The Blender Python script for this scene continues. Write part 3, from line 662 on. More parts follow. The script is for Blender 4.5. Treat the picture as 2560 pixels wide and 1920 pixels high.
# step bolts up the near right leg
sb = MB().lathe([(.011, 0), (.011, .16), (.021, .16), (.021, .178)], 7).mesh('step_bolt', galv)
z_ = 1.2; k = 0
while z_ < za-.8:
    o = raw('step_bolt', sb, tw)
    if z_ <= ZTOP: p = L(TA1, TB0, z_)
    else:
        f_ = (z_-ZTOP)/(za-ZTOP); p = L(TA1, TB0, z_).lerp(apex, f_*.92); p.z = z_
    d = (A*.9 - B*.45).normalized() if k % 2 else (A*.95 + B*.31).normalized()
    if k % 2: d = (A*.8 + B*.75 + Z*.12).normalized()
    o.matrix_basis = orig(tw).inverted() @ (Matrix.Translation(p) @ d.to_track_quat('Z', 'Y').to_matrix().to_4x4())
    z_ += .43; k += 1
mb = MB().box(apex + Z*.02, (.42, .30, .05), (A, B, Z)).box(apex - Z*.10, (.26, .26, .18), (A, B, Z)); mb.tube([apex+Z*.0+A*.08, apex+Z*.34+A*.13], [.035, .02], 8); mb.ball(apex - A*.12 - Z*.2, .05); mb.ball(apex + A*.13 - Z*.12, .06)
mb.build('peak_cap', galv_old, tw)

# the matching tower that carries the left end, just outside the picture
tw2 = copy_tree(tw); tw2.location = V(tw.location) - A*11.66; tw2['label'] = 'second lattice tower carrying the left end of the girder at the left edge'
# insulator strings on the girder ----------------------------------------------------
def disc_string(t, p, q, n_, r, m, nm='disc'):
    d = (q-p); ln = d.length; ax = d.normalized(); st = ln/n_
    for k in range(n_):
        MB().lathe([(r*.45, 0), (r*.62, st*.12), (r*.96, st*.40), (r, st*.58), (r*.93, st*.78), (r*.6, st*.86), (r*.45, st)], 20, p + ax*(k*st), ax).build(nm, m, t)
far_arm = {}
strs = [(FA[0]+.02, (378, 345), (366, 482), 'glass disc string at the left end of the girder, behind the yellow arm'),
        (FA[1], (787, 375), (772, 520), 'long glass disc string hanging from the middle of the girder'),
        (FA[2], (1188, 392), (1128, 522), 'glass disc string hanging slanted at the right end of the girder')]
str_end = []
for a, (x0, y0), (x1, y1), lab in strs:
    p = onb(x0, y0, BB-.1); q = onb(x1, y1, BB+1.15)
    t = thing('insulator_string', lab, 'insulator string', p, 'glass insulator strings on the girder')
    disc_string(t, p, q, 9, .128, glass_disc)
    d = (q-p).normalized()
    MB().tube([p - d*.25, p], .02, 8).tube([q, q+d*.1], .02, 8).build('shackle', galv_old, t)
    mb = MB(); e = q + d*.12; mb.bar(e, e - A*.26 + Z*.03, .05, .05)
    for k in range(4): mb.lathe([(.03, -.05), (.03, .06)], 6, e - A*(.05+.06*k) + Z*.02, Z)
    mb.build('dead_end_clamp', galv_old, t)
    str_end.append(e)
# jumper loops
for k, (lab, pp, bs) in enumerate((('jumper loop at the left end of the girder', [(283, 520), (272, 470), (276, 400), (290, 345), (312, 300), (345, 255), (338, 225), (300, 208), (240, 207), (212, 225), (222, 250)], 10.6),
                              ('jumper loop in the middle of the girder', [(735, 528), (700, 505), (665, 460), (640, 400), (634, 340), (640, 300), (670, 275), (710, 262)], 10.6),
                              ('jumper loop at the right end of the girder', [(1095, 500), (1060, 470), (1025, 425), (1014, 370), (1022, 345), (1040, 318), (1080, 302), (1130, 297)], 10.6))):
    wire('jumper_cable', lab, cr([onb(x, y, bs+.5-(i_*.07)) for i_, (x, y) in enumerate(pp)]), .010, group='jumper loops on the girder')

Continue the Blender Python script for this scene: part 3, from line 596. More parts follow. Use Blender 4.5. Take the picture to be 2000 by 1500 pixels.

###

▶ GIVEN PROBLEM
Faithfully copy every entry, leaving nothing out.

▶ FULL ANSWER
The Blender Python script for this scene continues. Write part 3, from line 662 on. More parts follow. The script is for Blender 4.5. Treat the picture as 2560 pixels wide and 1920 pixels high.
# step bolts up the near right leg
sb = MB().lathe([(.011, 0), (.011, .16), (.021, .16), (.021, .178)], 7).mesh('step_bolt', galv)
z_ = 1.2; k = 0
while z_ < za-.8:
    o = raw('step_bolt', sb, tw)
    if z_ <= ZTOP: p = L(TA1, TB0, z_)
    else:
        f_ = (z_-ZTOP)/(za-ZTOP); p = L(TA1, TB0, z_).lerp(apex, f_*.92); p.z = z_
    d = (A*.9 - B*.45).normalized() if k % 2 else (A*.95 + B*.31).normalized()
    if k % 2: d = (A*.8 + B*.75 + Z*.12).normalized()
    o.matrix_basis = orig(tw).inverted() @ (Matrix.Translation(p) @ d.to_track_quat('Z', 'Y').to_matrix().to_4x4())
    z_ += .43; k += 1
mb = MB().box(apex + Z*.02, (.42, .30, .05), (A, B, Z)).box(apex - Z*.10, (.26, .26, .18), (A, B, Z)); mb.tube([apex+Z*.0+A*.08, apex+Z*.34+A*.13], [.035, .02], 8); mb.ball(apex - A*.12 - Z*.2, .05); mb.ball(apex + A*.13 - Z*.12, .06)
mb.build('peak_cap', galv_old, tw)

# the matching tower that carries the left end, just outside the picture
tw2 = copy_tree(tw); tw2.location = V(tw.location) - A*11.66; tw2['label'] = 'second lattice tower carrying the left end of the girder at the left edge'
# insulator strings on the girder ----------------------------------------------------
def disc_string(t, p, q, n_, r, m, nm='disc'):
    d = (q-p); ln = d.length; ax = d.normalized(); st = ln/n_
    for k in range(n_):
        MB().lathe([(r*.45, 0), (r*.62, st*.12), (r*.96, st*.40), (r, st*.58), (r*.93, st*.78), (r*.6, st*.86), (r*.45, st)], 20, p + ax*(k*st), ax).build(nm, m, t)
far_arm = {}
strs = [(FA[0]+.02, (378, 345), (366, 482), 'glass disc string at the left end of the girder, behind the yellow arm'),
        (FA[1], (787, 375), (772, 520), 'long glass disc string hanging from the middle of the girder'),
        (FA[2], (1188, 392), (1128, 522), 'glass disc string hanging slanted at the right end of the girder')]
str_end = []
for a, (x0, y0), (x1, y1), lab in strs:
    p = onb(x0, y0, BB-.1); q = onb(x1, y1, BB+1.15)
    t = thing('insulator_string', lab, 'insulator string', p, 'glass insulator strings on the girder')
    disc_string(t, p, q, 9, .128, glass_disc)
    d = (q-p).normalized()
    MB().tube([p - d*.25, p], .02, 8).tube([q, q+d*.1], .02, 8).build('shackle', galv_old, t)
    mb = MB(); e = q + d*.12; mb.bar(e, e - A*.26 + Z*.03, .05, .05)
    for k in range(4): mb.lathe([(.03, -.05), (.03, .06)], 6, e - A*(.05+.06*k) + Z*.02, Z)
    mb.build('dead_end_clamp', galv_old, t)
    str_end.append(e)
# jumper loops
for k, (lab, pp, bs) in enumerate((('jumper loop at the left end of the girder', [(283, 520), (272, 470), (276, 400), (290, 345), (312, 300), (345, 255), (338, 225), (300, 208), (240, 207), (212, 225), (222, 250)], 10.6),
                              ('jumper loop in the middle of the girder', [(735, 528), (700, 505), (665, 460), (640, 400), (634, 340), (640, 300), (670, 275), (710, 262)], 10.6),
                              ('jumper loop at the right end of the girder', [(1095, 500), (1060, 470), (1025, 425), (1014, 370), (1022, 345), (1040, 318), (1080, 302), (1130, 297)], 10.6))):
    wire('jumper_cable', lab, cr([onb(x, y, bs+.5-(i_*.07)) for i_, (x, y) in enumerate(pp)]), .010, group='jumper loops on the girder')

Continue the Blender Python script for this scene: part 3, from line 596. More parts follow. Use Blender 4.5. Take the picture to be 2000 by 1500 pixels.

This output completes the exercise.